Précédemment, les arguments de la défense avaient mis l’accent sur le fait que la Banque populaire n’a pas porté plainte: seule cette dernière a la qualité de déclencher les poursuites, affirme la défense. Quant aux transferts vers la succursale, la défense les met sur le compte d’un différend fiscal avec le Trésor public français. Explication à laquelle Laraki avait ajouté au moment de l’instruction que ces transferts ont «été effectués conformément au contrat qui le liait à une société d’assurances». Cette dernière était chargée de rapatrier les dépouilles des résidents marocains en Europe. En raison des difficultés financières qu’elle subissait, la succursale parisienne a procédé aux transferts des fonds sur le compte propre de son PDG!

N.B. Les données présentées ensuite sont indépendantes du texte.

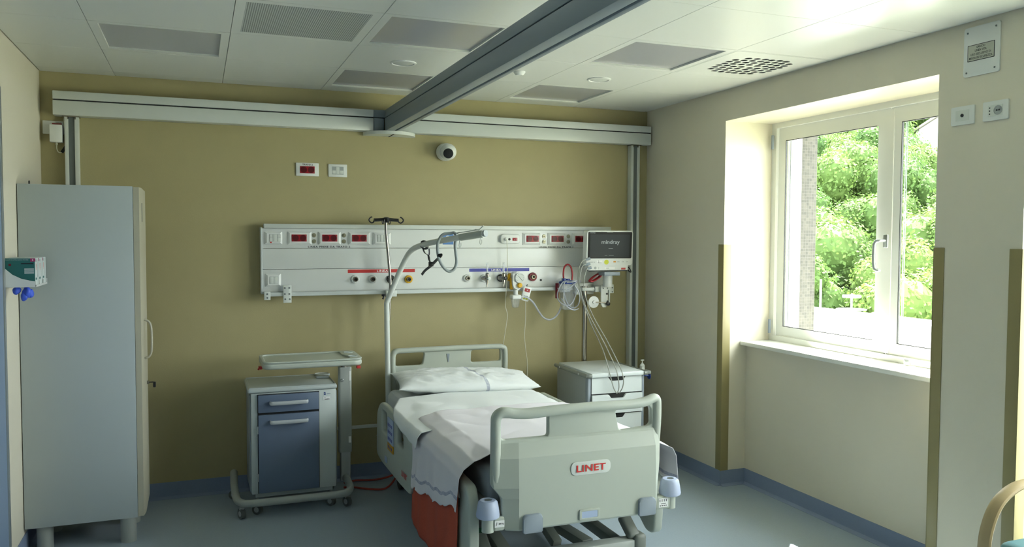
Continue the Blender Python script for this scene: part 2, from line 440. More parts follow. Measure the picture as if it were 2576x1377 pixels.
# windows
def window(n, a, b, zs=.95):
    """opening from y=a (near) to y=b (far)"""
    r = bpy.data.objects.new('window_%d' % n, None); col.objects.link(r); r.location = (4.4, (a+b)/2, .95); r['kind'] = 'structure'
    z0, z1 = zs, 2.38; mid = b-.971
    m = MB()
    m.box(4.39, a, z0+.0351, 4.45, a+.045, z1-.0351); m.box(4.39, b-.045, z0+.0351, 4.45, b, z1-.0351)
    m.box(4.39, a, z0, 4.45, b, z0+.035); m.box(4.39, a, z1-.035, 4.45, b, z1)
    m.build('window_frame', 'pvc', r)
    MB().box(4.405, mid-.025, z0+.04, 4.438, mid+.022, z1-.04).build('astragal', 'pvc', r)
    if a < mid-.3:
        leaves = [(mid, b-.046), (a+.046, mid-.003)]
    for (ya, yb) in leaves:
        za, zb = z0+.034, z1-.034; g = .088
        m = MB(); T = frame((4.375, yb, 0), (0, -1, 0), UZ)
        m = shape2d(rrect(0, za, yb-ya, zb, .004, 2), [rrect(g, za+g-.02, yb-ya-g, zb-g, .001, 1)], frame((4.375, yb, 0), (0, -1, 0), UZ), -.07, 0)
        s = link_mesh(m, 'sash', 'pvc', r)
        # glazing bead and gasket
        y0_, y1_, q0, q1 = ya+g, yb-g, za+g-.02, zb-g
        m = MB()
        for (p, q, u, v) in ((y1_-.004, y1_, q0, q1), (y0_, y1_, q0, q0+.004), (y0_, y1_, q1-.004, q1)):
            m.box(4.392, p, u, 4.400, q, v)
        m.build('gasket', 'gasket', s)
        m = MB()
        m.box(4.432, y1_-.003, q0, 4.434, y1_+.002, q1); m.box(4.420, y1_-.0015, q0, 4.424, y1_+.001, q1)
        m.build('spacer', 'alu_d', s)
        MB().box(4.398, y0_, q0, 4.402, y1_, q1).build('pane', 'glass', s)
    m = MB(); hy = mid-.006
    m.box(4.362, hy-.032, 1.575, 4.376, hy+.004-.004, 1.65, bev=.006, seg=3)
    m.tube([(4.365, hy-.016, 1.615), (4.33, hy-.014, 1.615), (4.318, hy+.0, 1.612), (4.316, hy+.012, 1.59), (4.318, hy+.016, 1.55), (4.318, hy+.016, 1.50), (4.32, hy+.01, 1.462), (4.33, hy-.002, 1.452), (4.34, hy-.006, 1.452)], .0095, 12)
    m.build('window_handle', 'alu', r)
    m = MB(); m.cyl((4.368, b-.034, 2.21), (4.368, b-.034, 2.30), .009, seg=14); m.build('hinge', 'pad', r)
    m = MB(); m.cyl((4.368, b-.034, z0+.05), (4.368, b-.034, z0+.14), .009, seg=14); m.build('hinge', 'pad', r)
    m = MB(); m.box(4.355, mid-.21, z0+.005, 4.376, mid-.175, z0+.035, bev=.003); m.cyl((4.356, mid-.19, z0+.02), (4.353, mid-.19, z0+.02), .004, seg=10); m.build('window_lock', 'alu', r)
    MB().box(4.16, a+.002, z0-.025, 4.40, b-.002, z0, bev=.004).build('window_sill', 'pvc', r)
for k, (a, b) in enumerate(OPEN): window(k+1, a, b, .95 if k == 0 else .125)  # unseen second window stretched down to the floor to let in more daylight
# outer reveals: white plaster cheeks, guide strips and grey mosaic piers
m = MB()
for a, b in OPEN:
    m.box(4.452, b-.136, .2, 4.522, b, 2.42); m.box(4.452, a, .2, 4.522, a+.02, 2.42)
struct('trim_7', m, 'plaster')
m = MB()
for a, b in OPEN:
    m.box(4.524, b-.137, .3, 4.645, b+.2, 2.9)
struct('trim_8', m, 'mosaic')

# left: blue laminate sliding door leaf with aluminium edge, lying against the left wall; lengthened out of view to dim bounced light
dr = bpy.data.objects.new('door_1', None); col.objects.link(dr); dr.location = (0, -1.9, 0); dr['kind'] = 'structure'
MB().box(.002, -4.2, .02, .012, -1.102, 2.3).build('door_leaf', 'doorb', dr)
MB().box(.0, -1.122, .02, .019, -1.098, 2.3, bev=.003).build('edge_profile', 'alu', dr)

# ================================================================ CEILING FITTINGS
def light_panel(i, j, label):
    x, y = X0+P*i, Y0-P*j; t = thing('ceiling_light', (x+.3, y-.3, H), label, 'ceiling light', 'square recessed ceiling lights')
    g = .0013; b = .038; m = MB()
    o = [(x+g, y-P+g), (x+P-g, y-g)]
    m.box(o[0][0], o[0][1], H, o[0][0]+b, o[1][1], H+.02); m.box(o[1][0]-b, o[0][1], H, o[1][0], o[1][1], H+.02)
    m.box(o[0][0]+b, o[0][1], H, o[1][0]-b, o[0][1]+b, H+.02); m.box(o[0][0]+b, o[1][1]-b, H, o[1][0]-b, o[1][1], H+.02)
    m.build('frame', 'ceil', t)
    MB().box(x+.03, y-P+.03, H+.010, x+P-.03, y-.03, H+.016).build('diffuser', 'diffuser', t)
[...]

Par la suite, ces fonds lui auraient servi à couvrir en partie l’indemnisation de certains banquiers licenciés! D’après ses affirmations, «l’opération s’est déroulée sous sa direction ainsi que celle du directeur général, Mustapha Rar». Des façons de procéder pour le moins surprenantes.
Cette affaire, avec tant de ramifications, laisse planer des zones d’ombre. Le procès qui reprendra son cours devant la Cour d’appel va certainement relancer les débats.


Que dit la loi?

L’article 358 de la section IV du code pénal dispose notamment que «… toute personne qui commet ou tente de commettre un faux en écritures de commerce ou de banque est punie de l’emprisonnement d’un à cinq ans et d’une amende de 250 à 20.000 DH. Le coupable peut, en outre, être frappé de l’interdiction de l’un ou plusieurs des droits mentionnés à l’article 40 et d’une interdiction de séjour qui ne peut excéder cinq ans».
Et l’article poursuit: «La peine peut être portée au double du maximum prévu au premier alinéa lorsque le coupable de l’infraction est un banquier, un administrateur de société et, en général, une personne ayant fait appel au public en vue de l’émission d’actions, obligations, bons, parts ou titres quelconques, soit d’une société, soit d’une entreprise commerciale ou industrielle».